Klar ist schnell, dass es Marie Diederich ernst ist mit der Selbstversorgung, und zwar schon beim schieren Umfang dieses Buches. Es beginnt mit Maries Motivation, in die Selbstversorgung einzusteigen und ihren Traum wahrzumachen – sowie ihren (ziemlich optimalen) Voraussetzungen dafür. Ziel des Buches ist es, den Lesern verschiedene Wege in die Selbstversorgung zu zeigen und so die Möglichkeit zu eröffnen, sich den eigenen Weg auszusuchen. So enthält das Buch dann also Informationen zum Selbstversorger*innen-Garten mit Anleitungen, wie man so einen Garten anlegt, welche Pflanzen wo besonders gut gedeihen bzw. auch eiligen Gärtnern zügig Ertrag versprechen, was es mit dem Kompost auf sich hat, wie man quasi in die Permakultur einsteigt (Marie gewinnt auch ihr Saatgut selbst, zieht die Pflanzen vor und mahlt sogar ihr Mehl selbst) und abschließend Portraits von Maries „Lieblings-Selbstversorger*innen-Pflanzen“ von A wie Artischocke bis Z wie Zwiebel. Abgesehen von diesem eher gärtnerischen Teil gibt es dann einen, bei dem es um Tierhaltung geht: Da geht es um Hühnerhaltung (mit denen wohl die meisten einsteigen dürften) über Ziegen, Bienen bis zu Schafen und natürlich der jeweiligen Nutzung ihrer Produkte (ja, Marie melkt nicht nur ihre Ziegen und macht Käse daraus, sie spinnt auch Wolle selbst). Im letzten Teil geht es dann darum, die selbst gewonnen Produkte zu lagern, haltbar zu machen und Vorräte für den Winter anzulegen (z. B. Marmelade, Gemüsesuppe und natürlich Tomatensauce).
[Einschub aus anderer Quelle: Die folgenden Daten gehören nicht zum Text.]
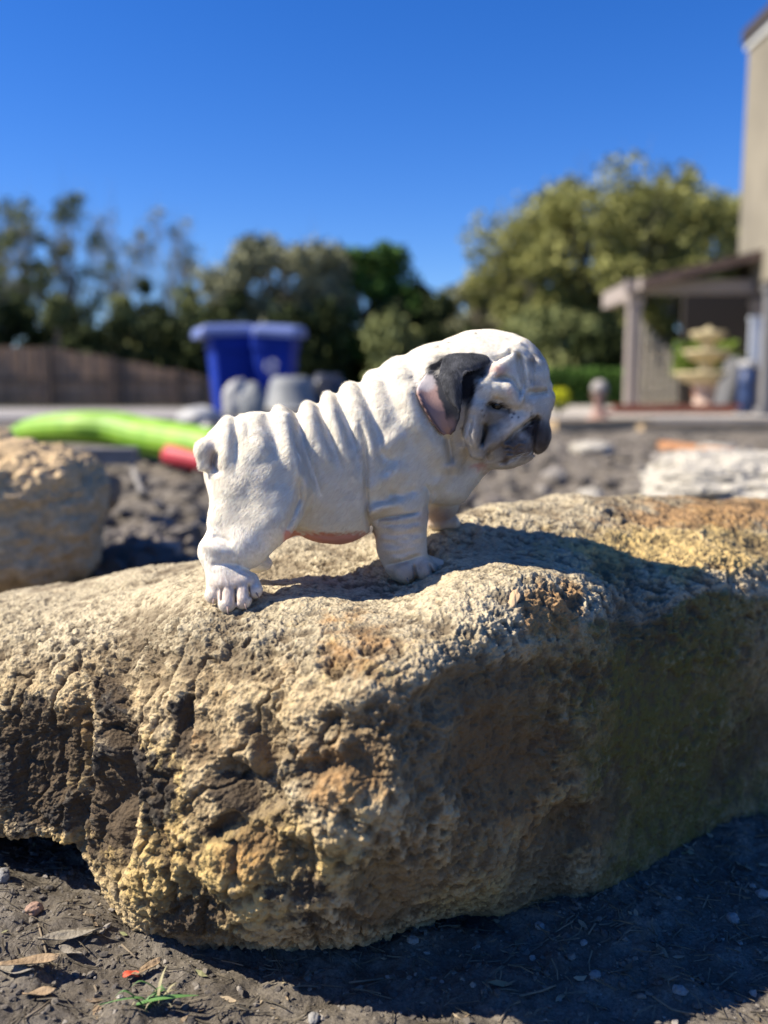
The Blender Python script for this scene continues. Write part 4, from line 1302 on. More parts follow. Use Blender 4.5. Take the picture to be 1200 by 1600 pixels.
x, y, h = T(365, 345, 33); make_tree('bare_tree', 'thin bare tree left of the greyish leafy tree', x, y, h, 1.8, L_grey, M_bark_pale, 500, .08, 20, .5, clumps=12, tight=.2, sparse_branches=3, low=.4)
# left: tall thin trees with sparse leaves
sp = [(48, 283, 34, 3.4, 2300, 'tall open tree with tufts of leaves at the left edge of the photo', 21), (120, 288, 35, 3.4, 2600, 'tall open tree with rounded leafy top, second from the left', 22),
      (195, 300, 37, 3.2, 700, 'tall nearly bare tree with grey twigs, third from the left', 23), (270, 302, 36, 3.2, 650, 'tall nearly bare tree with a wide twiggy top above the fence end', 24), (5, 330, 30, 2.6, 2400, 'half leafy tree cut by the left edge of the photo', 25)]
for px, py, Y, w, nl, lab, sd in sp:
    x, y, h = T(px, py, Y); make_tree('thin_tree', lab, x, y, h, w, L_grey if nl < 1000 else L_olive, M_bark_pale, int(nl * 1.7), .08, sd, .4, r0=h * .009, clumps=34, tight=.12, group='tall thin trees behind the fence', sparse_branches=6, low=.35)
row = [(-20, 410), (22, 425), (62, 455), (95, 420), (135, 470), (172, 478), (205, 445), (238, 430), (272, 455), (305, 440), (338, 470), (370, 440), (410, 470), (455, 480), (500, 450), (620, 470), (690, 500), (745, 520), (800, 505)]
wordL = ['narrow dark conifer at the left edge of the photo', 'narrow dark conifer, second along the fence from the left', 'lower dark bush between the left conifers', 'pointed dark conifer near the middle of the fence',
  'low olive bush behind the middle of the fence', 'rounded dark bush behind the fence', 'upright dark conifer left of the fence slope', 'tallest dark conifer above the fence slope', 'dark bush above the sloping fence top', 'dark conifer above the low end of the fence',
  'dark bush just left of the blue bins', 'dark conifer directly behind the left blue bin', 'dark bush behind the blue bins', 'green bush right behind the right blue bin', 'dark bush right of the blue bins', 'dark bush over the puppy\'s shoulder', 'dark bush over the puppy\'s nape', 'dull bush over the puppy\'s ear', 'dull bush over the puppy\'s forehead']
for i, ((px, py), lab) in enumerate(zip(row, wordL)):
    Y = 27 + (i * 37 % 5) * .5
    x, y, h = T(px, py, Y); make_tree('background_bush' if 'bush' in lab else 'conifer_tree', lab, x, y, h, 1.25 if 'conifer' in lab else 1.7, L_dark if i % 3 else L_olive, M_bark, 4200, .11, 40 + i, .3, clumps=14, tight=.30, low=.0, squash=1.3, group='dark bushes and conifers behind the fence', cat='bush' if 'bush' in lab else 'tree')
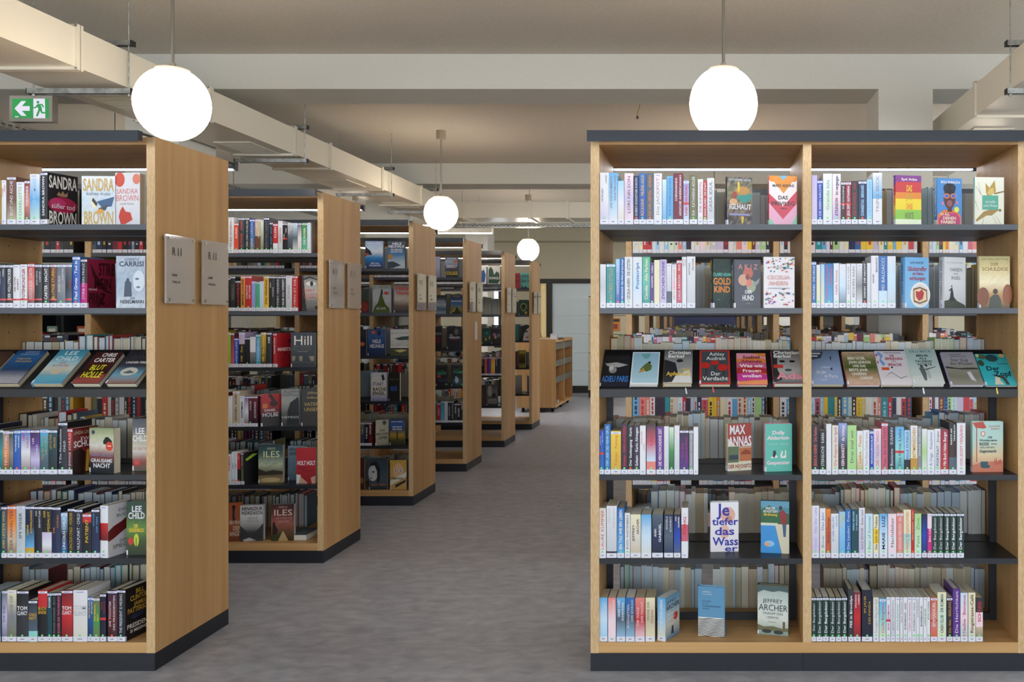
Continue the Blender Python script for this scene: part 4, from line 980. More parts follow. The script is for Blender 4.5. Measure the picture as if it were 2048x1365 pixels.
cover('L1', 1, 4, LH, 6.205, 700, 905, 864, 1300, dict(base=['8c8e8c', '9c9e9a', '5a5c5a', '3a3c3c'], noise=.15, alt='2a2c2c', spine='grey', shapes=[('p', '1c1e20', [.3, .98, .34, .6, .5, .36, .8, .26, .92, .2, .98, .3, .98, .98])],
    text=[('JILLIAN', .12, .98, .03, .1, '3c3e3e', 1), ('HOFFMAN', .04, .98, .12, .2, '3c3e3e', 1), ('NEMESIS', .02, .98, .73, .79, 'palegrey', 1)]), 'grey cover with black beast silhouette', th=.034, rot=10, d=.04)
cover('L1', 1, 4, LH, 6.205, 948, 1150, 862, 1300, dict(base=['2c2a28', '33302d'], spine='black', shapes=[],
    text=[('Jillian', .36, .98, .07, .13, 'b09a5a', 1), ('Hoffman', .3, .98, .2, .26, 'b09a5a', 1), ('VATER', .16, .98, .36, .46, 'c0a45a', 1), ('UNSER', .16, .98, .5, .6, 'c0a45a', 1)]), 'black cover with gold title', th=.034, rot=10, d=.04)
cover('L1', 1, 5, LI, 5.69, 211, 0, 262, 612, dict(base=['17171a'], back='17171a', spine='charcoal>olive', st='HOLMEN', shapes=[('p', '9ac03a', [.1, .22, .6, .08, .9, .1, .2, .28])]), 'black cover with lime streak', th=.021, rot=72, cw=.12, d=.006, flags='T', hard=False)
cover('L1', 1, 5, LI, 5.69, 380, 642, 178, 583, dict(base=['24404c', '3a5f5c', 'b4c0a0', '5a4c34', 'a08c60'], noise=.25, alt='241e16', spine='darkteal', shapes=[('e', .5, .92, .4, .06, 'b8a674'), ('p', '2a2418', [0, .62, .3, .7, .6, .66, 1, .7, 1, .78, 0, .8])],
    text=[('GREG', .34, .7, .06, .12, 'c4c8a0', 1), ('ILES', .18, .88, .15, .32, 'e2dca8', 1), ('DIE SÜNDEN VON', .1, .94, .36, .42, 'grey', 1), ('NATCHEZ', .22, .8, .45, .51, 'grey', 1)]), 'green landscape cover under dark sky', th=.032, rot=7, d=.06, hard=False)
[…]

Ein Glossar und ein Register bilden den Abschluss und unterstreichen den Fachbuchcharakter.

Marie Diederich schreibt mit Humor (anders ist es nicht erklärlich, warum sie die Frage stellt, ob man schon mal mit Hühnern geduscht habe) und das Buch lässt inhaltlich sicherlich kaum eine Frage angehender Selbstversorger offen: Es ist systematisch aufgebaut, zahlreiche Bilder veranschaulichen die Inhalte, und somit dürfte es sich als praxistauglich erweisen – allerdings zunächst mal für Menschen wie Marie Diederich, die faktisch keiner anderen Arbeit nachgehen als der Selbstversorgung bzw. der Präsentation ihres Lebens als Selbstversorger. Wer sich „neben dem Job“ her selbst versorgen will, wird hier schnell überfordert sein, denn Maries Konzept und Buch nimmt das Wort „Selbstversorgung“ eben wörtlich: Dein Garten ist dein Supermarkt. Stadtbewohnern ist das schon fast nicht möglich, aber darum geht es hier ja auch nur bedingt. Denn Marie Diederich will Mut machen, dass man nicht alles perfekt machen muss, sondern tun soll, was einem selbst guttut: Wer gärtnern will, soll gärtnern, wer Schafe halten, Wolle spinnen und Pullis stricken will, soll eben das tun. Ist man sich dieses sehr weit reichenden Ansatzes des Buches bewusst, ist es ein Volltreffer; wer nur „ein bisschen Selbstversorger“ sein will, den dürfte das Buch an vielen Stellen überfordern.